An Uncomfortable Message
When the inbox gives you the unexplained ick
Yesterday I opened a message and immediately felt it.
Nothing had happened yet. No response, no conflict, nothing I could point to. Just a slight shift, like something had tilted a few degrees off center.
The message itself was normal. Neutral, even. But as I read it, I could feel my body move ahead of me, already forming a response, already trying to correct for something that hadn’t quite gone wrong.

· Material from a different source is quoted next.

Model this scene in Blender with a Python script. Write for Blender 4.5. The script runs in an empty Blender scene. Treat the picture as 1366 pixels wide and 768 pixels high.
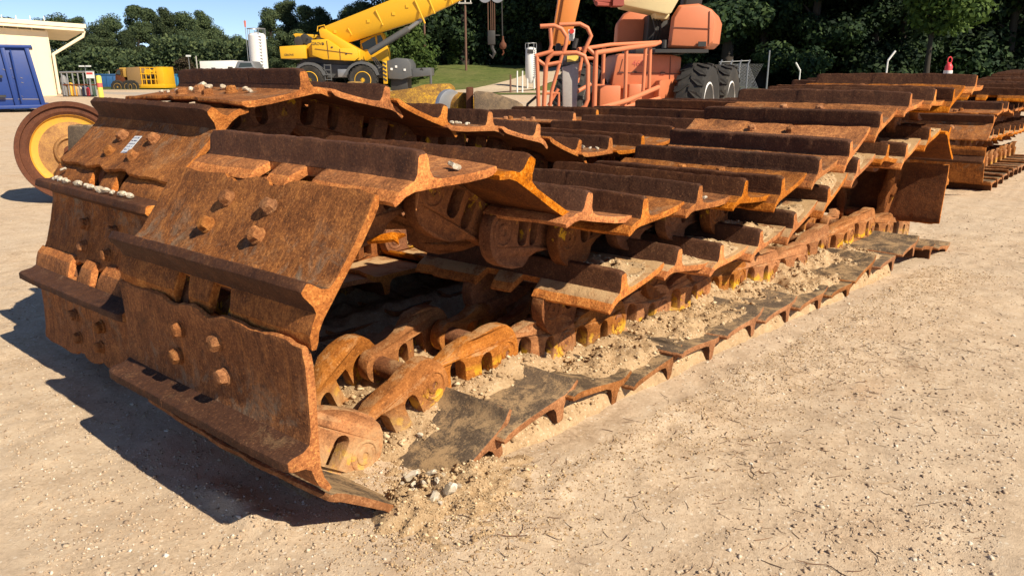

I could feel the tightening in my chest, the small urgency to get it right, to explain myself. Not in a dramatic way. Just enough to make me want to answer quickly, to smooth it out before it became something else.
I started typing.
Then I stopped.
Not because I knew what to do instead, but because I could see what I was about to do. I wasn’t responding to the message. I was responding to the feeling that came with it.
I sat there for a moment, the screen still open, the cursor blinking in that steady, indifferent way.
The feeling didn’t go anywhere. If anything, it became more noticeable once I wasn’t moving past it. A kind of low-grade discomfort, like I was leaving something unfinished.
My mind kept offering small adjustments. Say it this way. Clarify that part. Maybe soften the tone. Each one felt like it would fix something, though I couldn’t have said exactly what.
I walked away.
It wasn’t a long time. Maybe five minutes. Long enough for the urgency to loosen slightly, but not disappear. Long enough to see that the pressure I felt to respond wasn’t coming from the situation itself.
When I looked at the message again, it hadn’t changed. But the way I was relating to it had.
I typed a shorter response this time. More direct. I didn’t try to anticipate how it would land or adjust for every possible reading. I sent it despite the urge to overanalyzing or check every comma.
For a moment, the discomfort came back. A flicker of doubt. Maybe I messed up. I noticed that I was now worried about things outside of my control. The message had been sent and I resisted the urge to linger on it.
I wanted to choose differently so I picked up a book that makes me laugh out loud. As I read the tension and worry faded, but what stayed with me wasn’t the message, but how quickly I had moved to manage something that wasn’t fully there. How fast that small, unsettled feeling turned into a need to act.
It’s subtle enough that it looks like good decision-making.
Being thoughtful.
Being careful. But it carries a different kind of weight when it’s driven by that underlying pressure to resolve.
I keep noticing how often I do this. Not just with messages, but with small decisions throughout the day. A plan that suddenly feels off. A choice that doesn’t settle cleanly. The immediate reach toward fixing, adjusting, getting it right.
I don’t think that part goes away.
But there is something different about seeing it as it happens. Catching that first shift before it turns into a full response. Staying just long enough to feel it without immediately organizing around it. Choosing how you want to respond rather than letting discomfort guide a response.
The decision itself doesn’t become perfect.
It just becomes a little less reactive.

This is really good and well said. Thank you.